Casanova deserves more respect. This is the 13th film since 1918 titled simply Casanova, the 14th if we count the egotistically named Fellini's Casanova, made in 1976. That one followed the pattern established by earlier distortions of Casanova's life. Federico Fellini, like many moralists, felt impelled to show him as a scoundrel. Of course he couldn't be charged with promiscuity in 1976, since it had ceased to be sinful (at least in movies) some years earlier. Fellini instead became a born-again feminist and depicted his protagonist (played with grotesque intensity by Donald Sutherland) as a male chauvinist. This Casanova ended up having sex with a life-size mechanical doll because, you see, he treated women like objects and (fill in appropriate 1970s cliches here).

His name appears in the titles of 52 other films, from Casanova's Big Night (1954), with Bob Hope seducing women by impersonating him (played briefly by Vincent Price) to The Return of Casanova (1991), with Alain Delon playing him as an expert duellist. I can recall only one sympathetic treatment, in Ettore Scola's 1982 film, La Nuit de Varennes. In the summer of 1791, Louis XVI is making a dash for the border, with the revolutionaries in pursuit. Another coach, following the same route, encounters Casanova (Marcello Mastroianni).

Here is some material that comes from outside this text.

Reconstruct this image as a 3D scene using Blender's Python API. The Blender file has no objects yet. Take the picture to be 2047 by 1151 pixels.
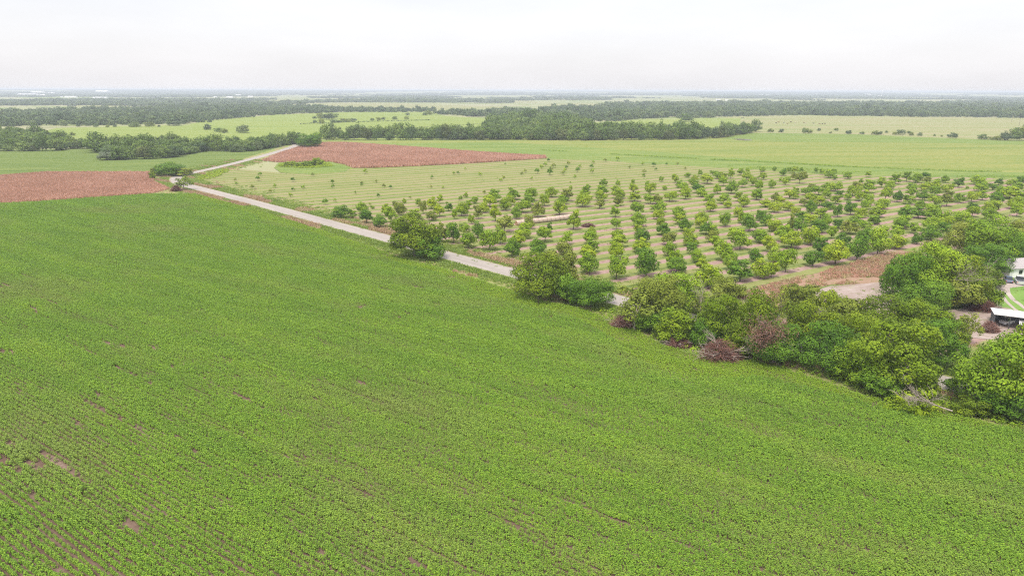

He's 66 years old, dead broke, rather tired of life but still vain and still anxious to please women. Here the musical score incorporates a passage from Don Giovanni, a reference to the story (which is almost authenticated) that Casanova helped his old friend, Lorenzo da Ponte, write the libretto of that great Mozart opera.

That anecdote hints that he was more substantial than his later reputation would have us believe. He was a narcissist, to be sure, and his sexual tastes were unorthodox if not perverse. But even in bed he wasn't the archetypal seducer/predator. A history of sexuality might well name him the first articulate modern lover; he believed, as Lydia Flem writes in her Casanova biography, The Man Who Really Loved Women, that we find "sensual pleasure only when it is shared." (Commendably, he practiced safe sex with a "little garment of very fine, transparent skin, eight inches long, closed at one end, but resembling a purse and having at its open end a narrow pink ribbon.") But there was more to him than his affairs.

He was a playwright, a poet, a spy, a publisher, a theatrical entrepreneur and a manager of the French lottery corporation -- a job that somehow left him briefly rich. In one of his books, Icosameron, he borrowed from Jonathan Swift while anticipating Jules Verne: Two shipwrecked brothers descend to the centre of the Earth in a bathysphere and come upon a race of small, brightly coloured people called the Megamicrons.

Late in life a patron hired Casanova as librarian at his castle in what is now the Czech Republic. There Casanova realized his exploits were over and decided to relive them on paper. He discovered yet another new version of himself, a superb memoirist who could expertly convey the texture of a world he had known at every level.

From this distance he looks like a new European type, the parvenu, a poor boy who became at least a marginal figure among the eminent and rich. In London he was presented to George II. In Paris he knew Benjamin Franklin. In St. Petersburg he discussed calendar reform with Catherine the Great, who said that if she ordered Russia to adopt the Gregorian calendar, thereby erasing 11 days, she would be accused of atheism because millions of people would be deprived of their saints' days. He dined with Voltaire and accused the great man of failing to recognize the genius of Ariosto. Casa nova was a real-life version of the young man Stendhal later brought into literature as Julien Sorel in The Red and the Black.

Working 11 hours a day for years, Casanova covered 3,500 manuscript pages, ending his life story in 1774. A generation after he died, editorial vandals began attacking his work. They cut the first published version to fit the morality of the day; other editors added fresh material to make the author seem less hedonistic. As Gilberto Pizzamiglio says in his introduction to the 532-page paperback condensation of The Story of My Life (Penguin Classics), there were so many corrupt editions that they contaminated each other.

Amazingly, no one brought out a true version of his text until the 1960s, when it was issued in several languages. Willard Trask's English version, published over the period 1966-1972, ran six volumes. To read it is to feel the beat of the 18th century, hear the gossip and even think 18th-century thoughts. Casanova brought his age to life on the page -- along with, of course, 122 women, their numbers carefully counted by several scholars. He lived the fly-by-night life of a reckless adventurer and he had his faults; but he was a first-class chronicler of his era.